Müfettişlerin incelemeleri sonrasında yapılan hesaba göre; firmalardan birisinin yaklaşık 51 milyon lira, diğerinin de 27 milyon lira "devleti zarara uğrattığı" anlaşıldı.
Diğer bir değişle, firmaların tespit edilen miktarda haksız kazanç elde ettiğini söylemek mümkün.
Tespitin ardından bakanlıkta yapılan değerlendirmeler sonucunda iki firmadan toplam 78 milyon liralık bedelin devlet lehine tahsil edilmemesine karar verildi.

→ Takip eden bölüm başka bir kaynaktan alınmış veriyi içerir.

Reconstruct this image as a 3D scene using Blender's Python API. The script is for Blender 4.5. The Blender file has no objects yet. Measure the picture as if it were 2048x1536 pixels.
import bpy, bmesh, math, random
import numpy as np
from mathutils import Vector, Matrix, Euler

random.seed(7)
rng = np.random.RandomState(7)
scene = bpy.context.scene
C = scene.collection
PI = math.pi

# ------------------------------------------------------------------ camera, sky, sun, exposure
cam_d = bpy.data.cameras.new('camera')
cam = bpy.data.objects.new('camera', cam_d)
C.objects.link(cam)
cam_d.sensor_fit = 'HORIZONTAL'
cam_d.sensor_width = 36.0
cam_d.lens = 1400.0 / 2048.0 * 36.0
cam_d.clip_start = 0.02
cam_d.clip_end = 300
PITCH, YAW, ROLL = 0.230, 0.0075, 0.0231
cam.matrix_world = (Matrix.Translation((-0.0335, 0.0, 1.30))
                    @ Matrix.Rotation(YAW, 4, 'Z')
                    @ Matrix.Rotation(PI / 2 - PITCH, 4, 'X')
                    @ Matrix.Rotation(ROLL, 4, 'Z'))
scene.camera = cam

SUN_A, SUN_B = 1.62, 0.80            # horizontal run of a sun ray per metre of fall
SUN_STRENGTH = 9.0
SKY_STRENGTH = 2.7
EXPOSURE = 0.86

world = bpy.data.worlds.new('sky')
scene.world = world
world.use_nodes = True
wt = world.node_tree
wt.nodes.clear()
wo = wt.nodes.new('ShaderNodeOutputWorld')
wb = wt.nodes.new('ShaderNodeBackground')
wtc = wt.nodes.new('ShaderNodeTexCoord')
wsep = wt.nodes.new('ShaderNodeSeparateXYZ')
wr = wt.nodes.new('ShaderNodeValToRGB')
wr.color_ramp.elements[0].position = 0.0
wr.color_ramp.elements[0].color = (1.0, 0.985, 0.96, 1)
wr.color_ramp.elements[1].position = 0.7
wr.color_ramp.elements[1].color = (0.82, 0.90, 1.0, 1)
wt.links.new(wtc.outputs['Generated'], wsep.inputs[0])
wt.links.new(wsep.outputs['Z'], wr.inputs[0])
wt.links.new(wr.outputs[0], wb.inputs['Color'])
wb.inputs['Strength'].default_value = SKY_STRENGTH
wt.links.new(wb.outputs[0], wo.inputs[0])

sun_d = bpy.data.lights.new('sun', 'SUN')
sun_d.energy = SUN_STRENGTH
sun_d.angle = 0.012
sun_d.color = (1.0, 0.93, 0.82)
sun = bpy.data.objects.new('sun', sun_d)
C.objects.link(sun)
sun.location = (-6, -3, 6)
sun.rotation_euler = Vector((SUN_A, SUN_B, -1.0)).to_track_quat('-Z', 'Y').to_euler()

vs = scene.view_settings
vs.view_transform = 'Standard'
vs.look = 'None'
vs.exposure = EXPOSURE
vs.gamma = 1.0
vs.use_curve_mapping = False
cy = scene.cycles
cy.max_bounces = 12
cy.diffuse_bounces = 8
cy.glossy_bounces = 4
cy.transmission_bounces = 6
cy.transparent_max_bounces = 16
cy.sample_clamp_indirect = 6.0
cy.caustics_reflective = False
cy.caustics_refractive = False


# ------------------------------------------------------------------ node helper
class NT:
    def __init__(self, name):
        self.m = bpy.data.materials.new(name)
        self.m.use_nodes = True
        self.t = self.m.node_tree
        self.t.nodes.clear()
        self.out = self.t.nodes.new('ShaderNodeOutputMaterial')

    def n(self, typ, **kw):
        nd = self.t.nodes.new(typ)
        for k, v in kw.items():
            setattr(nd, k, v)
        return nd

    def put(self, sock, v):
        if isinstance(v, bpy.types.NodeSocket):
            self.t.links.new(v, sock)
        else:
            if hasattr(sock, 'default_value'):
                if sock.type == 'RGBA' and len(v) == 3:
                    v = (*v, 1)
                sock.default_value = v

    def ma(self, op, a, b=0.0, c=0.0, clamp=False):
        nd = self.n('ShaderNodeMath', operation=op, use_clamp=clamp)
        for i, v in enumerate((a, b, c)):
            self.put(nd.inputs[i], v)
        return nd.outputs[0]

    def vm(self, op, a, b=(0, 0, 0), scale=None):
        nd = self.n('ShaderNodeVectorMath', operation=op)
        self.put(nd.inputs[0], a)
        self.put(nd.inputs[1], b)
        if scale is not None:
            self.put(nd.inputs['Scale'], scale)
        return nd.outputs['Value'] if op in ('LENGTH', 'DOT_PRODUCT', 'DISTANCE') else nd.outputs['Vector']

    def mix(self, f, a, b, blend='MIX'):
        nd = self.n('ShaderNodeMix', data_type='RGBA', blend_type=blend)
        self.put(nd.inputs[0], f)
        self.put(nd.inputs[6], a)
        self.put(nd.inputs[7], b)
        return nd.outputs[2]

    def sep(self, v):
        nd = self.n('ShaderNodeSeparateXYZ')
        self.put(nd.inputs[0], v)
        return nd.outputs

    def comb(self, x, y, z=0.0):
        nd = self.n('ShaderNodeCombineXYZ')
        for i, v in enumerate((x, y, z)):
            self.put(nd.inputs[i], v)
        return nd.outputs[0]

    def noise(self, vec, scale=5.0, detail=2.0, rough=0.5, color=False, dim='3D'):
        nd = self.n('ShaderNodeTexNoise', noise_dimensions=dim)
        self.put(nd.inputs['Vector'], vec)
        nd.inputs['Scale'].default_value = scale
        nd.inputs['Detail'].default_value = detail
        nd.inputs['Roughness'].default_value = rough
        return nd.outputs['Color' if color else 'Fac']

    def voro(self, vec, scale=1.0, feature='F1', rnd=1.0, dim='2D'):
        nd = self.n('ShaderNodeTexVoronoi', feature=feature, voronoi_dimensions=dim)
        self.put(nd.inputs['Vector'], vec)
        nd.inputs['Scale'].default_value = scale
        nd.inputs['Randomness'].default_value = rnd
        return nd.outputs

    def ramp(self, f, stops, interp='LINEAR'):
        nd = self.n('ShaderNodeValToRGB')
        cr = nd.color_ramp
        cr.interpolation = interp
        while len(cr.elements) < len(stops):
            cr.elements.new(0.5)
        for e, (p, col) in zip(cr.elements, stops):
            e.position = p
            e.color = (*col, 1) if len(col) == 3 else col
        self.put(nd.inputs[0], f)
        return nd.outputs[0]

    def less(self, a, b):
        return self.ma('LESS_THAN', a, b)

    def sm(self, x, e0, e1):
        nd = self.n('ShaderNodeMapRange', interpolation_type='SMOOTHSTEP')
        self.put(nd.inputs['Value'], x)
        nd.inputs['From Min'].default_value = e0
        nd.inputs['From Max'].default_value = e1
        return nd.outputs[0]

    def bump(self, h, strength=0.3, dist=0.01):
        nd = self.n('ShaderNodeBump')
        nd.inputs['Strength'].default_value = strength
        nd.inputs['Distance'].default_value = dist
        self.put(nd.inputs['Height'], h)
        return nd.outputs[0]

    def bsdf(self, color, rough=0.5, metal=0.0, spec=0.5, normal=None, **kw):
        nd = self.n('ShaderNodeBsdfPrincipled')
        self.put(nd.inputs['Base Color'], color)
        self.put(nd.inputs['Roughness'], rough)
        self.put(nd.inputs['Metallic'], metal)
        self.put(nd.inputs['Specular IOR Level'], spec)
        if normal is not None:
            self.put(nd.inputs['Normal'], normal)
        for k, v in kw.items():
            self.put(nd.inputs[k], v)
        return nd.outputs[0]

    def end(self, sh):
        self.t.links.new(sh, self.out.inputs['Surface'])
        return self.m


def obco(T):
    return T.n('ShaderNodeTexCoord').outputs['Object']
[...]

Ortaya çıkan tablo bakanlıkta fazlasıyla sıkıntı yarattı.
Hatta öyle ki ESK Genel Müdürü Osman Uzun, yaşananları ilk kez 14 Ekin 2019 günü yapılan ESK yönetim kurulu toplantısında gündeme getirdi.
Kurulda süreci değerlendiren üyeler, firmalardan birisine ait olan ve projenin başladığı dönemde devlete verilen "teminat mektubu"nun verilmemesini kararlaştırdı.
Aynı kurul toplantısında, teminat mektubunun geri verilmemesi kararı alınan firmanın faaliyetinin suç olup olmadığının tespiti için bakanlık hukuk müşavirliğince yönetim kuruluna görüş sunulması kararı alındı.
İşte bu süreçten sonrası pek bilinmiyor. Bir muammaya dönüştü.
Bu topraklarda nefes alanların ortak kaderinin; lehine olan bir durumdan tam anlamıyla faydalanamamanın yanı sıra başkalarının, kendisi üzerinden haksız kazanç elde etmesine bir şey yapamamak olduğunu düşünüyorum.
Örnek olayda görüldüğü üzere, market sektörüne hükmeden iki büyük firmanın yarattığı durum ortada.